Another challenge is dealing with the number of returns and exchanges due to the customer ordering the wrong size.
“Our main market is the post-pregnant women market and we recommend wearing our products immediately after delivery, because after giving birth women can get a lot of cramping and they need something to compress their uterus to make it more comfortable,” she explains.
“So many women order the garment before they deliver but it is hit and miss because you don’t know how much weight you are going to lose and women tend to order the wrong size, thinking they will be back to their pre-pregnant size.”
Ong gets around this by ensuring their website provides as much information as possible.
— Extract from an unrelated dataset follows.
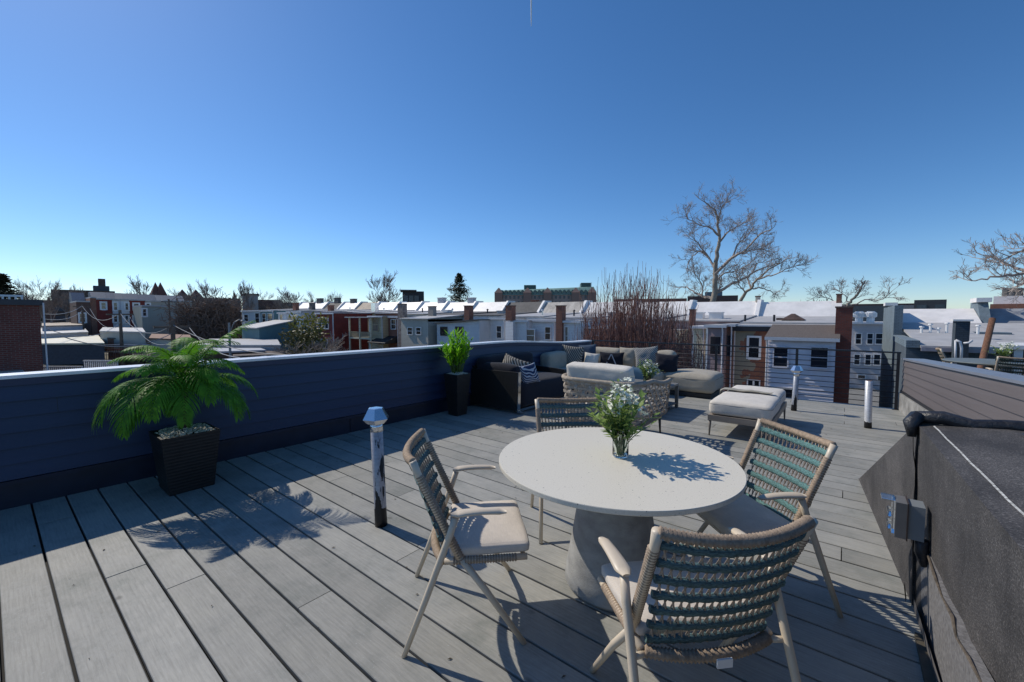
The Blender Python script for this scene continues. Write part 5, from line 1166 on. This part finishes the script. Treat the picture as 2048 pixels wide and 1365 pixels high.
# ---- left: perpendicular row of houses (faces +x)
X0 = -110
def xhouse(label, pl, pr, pt, mt, wins, mans=None, X=X0, dep=9, pb_=None):
    ya, yb = PX(pl, pt, X).y, PX(pr, pt, X).y; z = PX((pl+pr)/2, pt, X).z
    t = thing('row_house', label, 'house', (X, (ya+yb)/2, gz(X)), 0, 'distant houses at the left')
    MB().box(X-dep, X, ya, yb-.02, gz(X)-2, z).build('wall', mt, t)
    MB().box(X-dep, X+.3, ya, yb-.02, z+.01, z+.25).build('roof', mRoofG, t)
    if mans: zt = PX((pl+pr)/2, mans[0], X-7).z; MB().hexa([(X-9, ya, z+.26), (X-5, ya, z+.26), (X-5, yb-.02, z+.26), (X-9, yb-.02, z+.26)], [(X-9, ya, zt), (X-7, ya, zt), (X-7, yb-.02, zt), (X-9, yb-.02, zt)]).build('mansard_back', mans[1], t)
    for w4 in wins: window(t, *w4, 'x', X, mWhite, mPane, True, .25)
    return t
xhouse('brown house with dark porch at the left end of the distant houses', 152, 180, 605, mBrkDk, [(160, 170, 628, 644)], (586, mSlateB))
xhouse('narrow orange brick house end beside the distant red house', 180, 192, 597, mBrkOr, [], None)
xhouse('distant dark red house with one white framed window, left of two white ones', 192, 224, 600, mRed, [(203, 211, 606, 618)], (585, mSlateB))
xhouse('distant white house between the two dark red houses, left half', 224, 241, 601, mLtB, [(228, 234, 606, 620), (228, 234, 632, 644)], (586, mSlateB))
xhouse('distant white house between the two dark red houses, right half', 241, 258, 601, mWh, [(251, 256, 607, 620), (251, 256, 632, 646)], (587, mSlateB))
xhouse('distant dark red house right of the white pair with two stacked windows', 258, 290, 602, mRed, [(268, 277, 608, 619), (268, 277, 633, 644)], (588, mSlateB))
xhouse('distant beige house beside the pale green box house', 290, 326, 604, mGryB, [(293, 299, 608, 614)], (590, mSlateB))
xhouse('distant grey house at the right end of the distant houses', 326, 384, 604, mGryB, [(371, 377, 628, 645)], (592, mSlateB))
xhouse('pale green sided box house standing in front of the distant beige houses', 283, 342, 614, sid('pale green siding', (.40, .42, .36)), [(286, 292, 619, 632)], None, X=-100, dep=7)
# vine covered bank
t = thing('vine_bank', 'brown mass of bare vines covering a building behind the flat roofed garage', 'vines', (-88, 27, gz(-88)))
vb = MB(); rr = random.Random(9); a3 = PX(350, 606, -86); b3 = PX(486, 606, -86)
MB().box(-96, -87, a3.y+3, b3.y, -6, PX(420, 618, -86).z).build('wall', mBrkDk, t)
for i in range(1500):
    y_ = rr.uniform(a3.y, b3.y); zt = PX(420, 604, -86).z; z = rr.uniform(-4.5, zt-.2+.8*sin(y_*.8)); p = Vector((-86+rr.uniform(-1, 1), y_, z)); pts = [p]
    for k in range(4): pts.append(pts[-1]+Vector((rr.gauss(0, .35), rr.gauss(0, .6), rr.gauss(0, .6))))
    vb.tube(pts, .045, 3, cap=False)
tag(vb.build('vines', M('brown vines', (.22, .155, .12), .95, var=.4), t), kind='stuff')

# ---- big brick building at the left edge
t = thing('brick_building', 'large dark red brick building with black parapet at the left edge of the view', 'building', (-28, -5, gz(-28)))
mBB = m_brick('big wall brick', (.22, .062, .045), (.17, .05, .037), (.22, .17, .15), sc=1.0)
zt = PX(60, 611, -25).z; yR = PX(81, 650, -25).y
MB().box(-34, -25, -14, yR, -7, zt).build('wall', mBB, t)
MB().box(-34, -24.9, -14.1, yR+.1, zt+.001, zt+.22).build('parapet_coping', M('dark coping', (.04, .045, .055), .5), t)
q = MB(); q.tube([(-24.85, yR+.10, zt+.1), (-24.85, yR+.1, -7)], .025, 8); q.build('downpipe', mGut, t)
ra = thing('roof_railing', 'white picket railing on the roof of the left brick building', 'railing', (-27, -3, zt+.22))
y1_ = PX(47, 600, -27).y; zr0 = PX(20, 604.5, -27).z; zr1 = PX(20, 590, -27).z
MB().box(-27.05, -26.95, -9, y1_, zr1-.08, zr1).build('top_rail', mWhite, ra); MB().box(-27.05, -26.95, -9, y1_, zr0, zr0+.06).build('bottom_rail', mWhite, ra)
for i in range(30): yy = y1_-.04-i*.17; MB().box(-27.03, -26.97, yy-.03, yy+.03, zr0+.06, zr1-.08).build('picket', mWhite, ra)
# low roof in front of it
tag(MB().hexa([PZ(-60, 756, -.6), PZ(52, 751, -.6), PZ(44, 742, -.6), PZ(-60, 745, -.6)][::1], [v+Vector((0, 0, .08)) for v in (PZ(-60, 756, -.6), PZ(52, 751, -.6), PZ(44, 742, -.6), PZ(-60, 745, -.6))]).build('canopy_roof', M('cream canopy', (.50, .47, .40), .6)), 'cream canopy roof just over the navy parapet at the left edge', 'canopy')

# ---- garages and flat roofs
def flat(label, pxs, z, mt, hgt=2.6, wallm=None, name='garage'):
    P_ = [PZ(px, py, z) for px, py in pxs]; c = sum(P_, Vector((0, 0, 0)))/4
    t = thing(name, label, 'garage', (c.x, c.y, z-hgt))
    MB().hexa([Vector((p.x, p.y, z-hgt)) for p in P_], [Vector((p.x, p.y, z-.16)) for p in P_]).build('wall', wallm or mGryS, t)
    MB().hexa([Vector((p.x, p.y, z-.155))+(p-c).normalized()*.2 for p in P_], [p+(p-c).normalized()*.2 for p in P_]).build('roof', mt, t); return t
flat('garage with bright cream metal roof between the brick building and the palm', ((82, 687), (208, 686), (196, 671), (82, 673)), -1.2, M('cream metal roof', (.60, .55, .40), .5, var=.2, scale=1), 2.2, M('dark blue grey wall', (.05, .06, .08), .8))
flat('garage with grey stepped roof behind the cream roofed one', ((82, 668), (176, 664), (168, 655), (82, 656)), -.6, mRoofG, 2.5)
flat('farthest low garage with dull roof left of the utility poles', ((84, 652), (165, 650), (158, 645), (84, 646)), 0.2, mRoofT, 3)
flat('flat grey roofed garage behind the street lamp', ((395, 690), (560, 690), (552, 678), (420, 678)), -1.4, mRoofG, 2.6)
flat('wide pale roofed garage in front of the street lamp', ((405, 704), (530, 700), (500, 690), (408, 691)), -1.7, M('pale grey sheet roof', (.46, .46, .47), .5, var=.1), 2.2, M('brown fence wall', (.09, .06, .045), .9))
flat('low brown roof just above the navy parapet', ((470, 712), (640, 706), (625, 700), (470, 704)), -2.0, M('brown rubble roof', (.15, .12, .10), .95, var=.5), 2)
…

“So for example, we recently put information on our website about different body shapes so that if a customer knows their body shape, they can go for a certain type of garment. So we try to help as much as possible to reduce the number of exchanges and returns.”
The company is based in California, but has recently expanded overseas with offices in both Singapore and Ireland.
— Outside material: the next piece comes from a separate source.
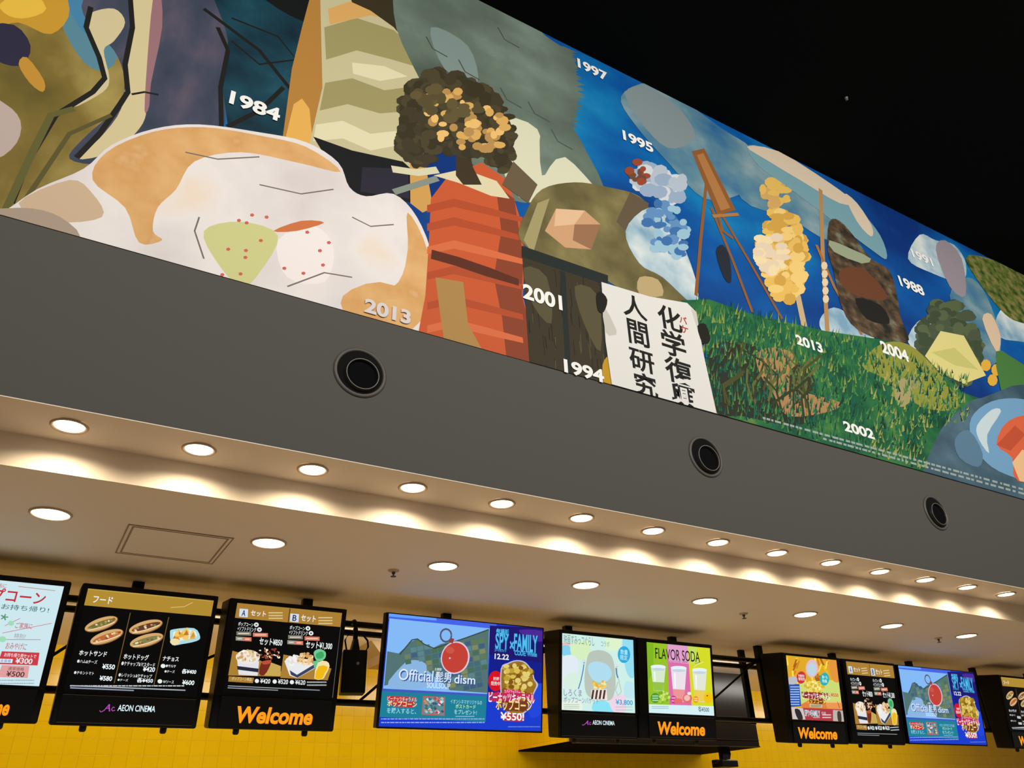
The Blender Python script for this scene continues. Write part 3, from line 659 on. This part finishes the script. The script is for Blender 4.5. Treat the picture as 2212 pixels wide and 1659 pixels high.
F.poly([(15, 708), (322, 720), (306, 824), (-20, 812)], E(205, 60, 70)); F.text('お持ち帰り用セットで', (30, 752), (300, 735), WHITE, bold=.01)
F.poly([(-20, 768), (105, 772), (98, 804), (-30, 800)], E(225, 240, 250)); F.text('会員様', (0, 796), (92, 776), E(70, 130, 180), bold=.01); F.text('¥300', (120, 806), (270, 768), WHITE, bold=.03)
F.poly([(15, 820), (240, 828), (225, 926), (-20, 918)], E(226, 160, 160)); F.text('通常価格', (62, 862), (200, 840), E(90, 60, 60)); F.text('¥500', (45, 912), (205, 876), E(60, 40, 40), bold=.02)
F.fine((-200, 945), (280, 970), 2, E(150, 170, 180), h=4)
s1.done(F); s1.sign(Z1, welcome((-400, 1220), (95, 1105)), edge=False)

# ---- food menu
def food(F, lp):
    F.poly([(700, 180), (1900, 300), (1900, 440), (680, 333)], GOLD)
    F.text('フード', (752, 312), (925, 268), WHITE, bold=.03)
    F.line([(1390, 352), (1500, 345), (1570, 310)], .003, E(225, 205, 140)); F.line([(700, 200), (1720, 300)], .002, E(210, 180, 100))
    for a, b, c in (((1062, 395), (930, 968), 0), ((1375, 430), (1252, 988), 0)): F.line([a, b], .004, E(120, 92, 50))
    BUN = E(214, 170, 110); BUND = E(150, 104, 56)
    for cx, cy, r, fill in ((825, 487, -.33, (120, 110, 60)), (870, 592, -.33, (190, 104, 60)), (1188, 510, -.27, (100, 60, 44)), (1195, 620, -.27, (130, 130, 80))):
        F.ell(cx, cy, 142, 50, BUND, r); F.ell(cx-3, cy-3, 138, 45, BUN, r); F.ell(cx+2, cy-2, 122, 22, E(*fill), r)
        for j in range(14):
            t = random.uniform(-110, 110); F.ell(cx+t*math.cos(r), cy+t*math.sin(r)+random.uniform(-14, 12), 11, 8, random.choice([E(200, 150, 80), E(232, 214, 170), E(150, 80, 50), E(130, 140, 70)]), n=8)
        F.line([(cx-110, cy+52), (cx, cy+24), (cx+110, cy-14)], .004, E(244, 226, 190))
    F.poly([(1385, 560), (1410, 530), (1580, 520), (1630, 590), (1600, 625), (1480, 650), (1400, 655)], E(170, 220, 230), 3)
    F.poly([(1410, 560), (1440, 545), (1570, 535), (1600, 590), (1480, 620), (1420, 625)], E(224, 240, 240), 3)
    for i in range(24):
        x, y = random.uniform(1430, 1570), random.uniform(530, 600); F.poly([(x-24, y+20), (x+24, y+16), (x+random.uniform(-8, 8), y-26)], random.choice([E(232, 172, 70), E(214, 150, 50), E(244, 204, 110), E(196, 120, 40)]))
    F.ell(1425, 630, 40, 26, E(240, 224, 170))
    F.text('ホットサンド', (640, 742), (875, 712), WHITE, bold=.035); F.text('ホットドッグ', (1002, 772), (1215, 738), WHITE, bold=.035); F.text('ナチョス', (1322, 785), (1460, 755), WHITE, bold=.035)
    for st, bl, tr in (('●ハム&チーズ', (625, 802), (795, 782)), ('●チキントマト', (600, 894), (768, 876)), ('●ケチャップ&マスタード', (985, 824), (1265, 804)), ('●レリッシュ&ケチャップ', (962, 916), (1240, 898)), ('●チーズ', (955, 950), (1045, 934)), ('●サルサ', (1348, 838), (1434, 820)), ('●チーズ', (1338, 882), (1425, 864)), ('Wソース', (1325, 968), (1418, 948))):
        F.text(st, bl, tr, E(225, 230, 230), bold=.02)
    for st, bl, tr in (('¥550', (828, 852), (940, 816)), ('¥580', (806, 946), (918, 912)), ('¥420', (1160, 872), (1266, 838)), ('各¥450', (1112, 962), (1250, 928)), ('各¥400', (1478, 890), (1602, 856)), ('¥600', (1480, 980), (1586, 946))):
        F.text(st, bl, tr, E(236, 246, 250, 1.1), bold=.035)
    F.ell(1328, 828, 19, 17, WHITE); F.ell(1302, 953, 19, 17, WHITE)
    F.fine((570, 990), (1500, 1012), 1, E(190, 195, 200), h=5, seed=3)
    F.line([(575, 988), (1510, 1026)], .006, E(170, 178, 184)); F.line([(572, 1006), (1090, 1028)], .006, E(150, 156, 176))
s2 = Screen('menu_display', 'black food menu display with hot sandwiches, hot dogs and nachos', .175, .903, -.093, .629, .2, (.206, .876, .0745, .6))
F = s2.flat(Z1); s2.bg(F, BLK); food(F, None); s2.done(F)
s2.sign(Z1, cinema((955, 1194), (1270, 1154), 36))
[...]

Ong says that running a business in the US is very competitive.
“Everyone is always trying to get ahead of everyone else and things move really fast here compared to some other places. There is a lot of competition because there is a big market here. So it’s fun, but also quite stressful, because you’ve got to be on top of your game all the time.”
One of the challenges involved with expanding overseas is coming up with the right marketing strategy, she says.
“Due to the differences in culture, spending habits, size of the country, and median income, marketing strategies that work in one country may not work in another,” she remarks.
“It takes some experimenting with different marketing strategies and finding one that ‘click’ in a country. Out of 10 strategies, we will be very pleased if a handful of them work. However, each time a strategy fails, it helps us hone and fine tune them. So, failures are just as important as success.”
In terms of future plans, having expanded into Ireland just last month and Singapore six months ago, Ong’s main focus at the moment is growing those markets.
“Right now Singapore is our number two country, after the US, so it has taken over Canada. So I am trying to grow those two areas, plus of course, continue growing the US market.”
So if Ong could give one piece of advice to businesses, what would it be?
"Always put yourself in the position of your potential customers; seeing things from their viewpoint and perspective," she says. "By doing so, you will be able to innovate, improve and come up with products that make sense and that will meet the needs, and not the wants, of customers."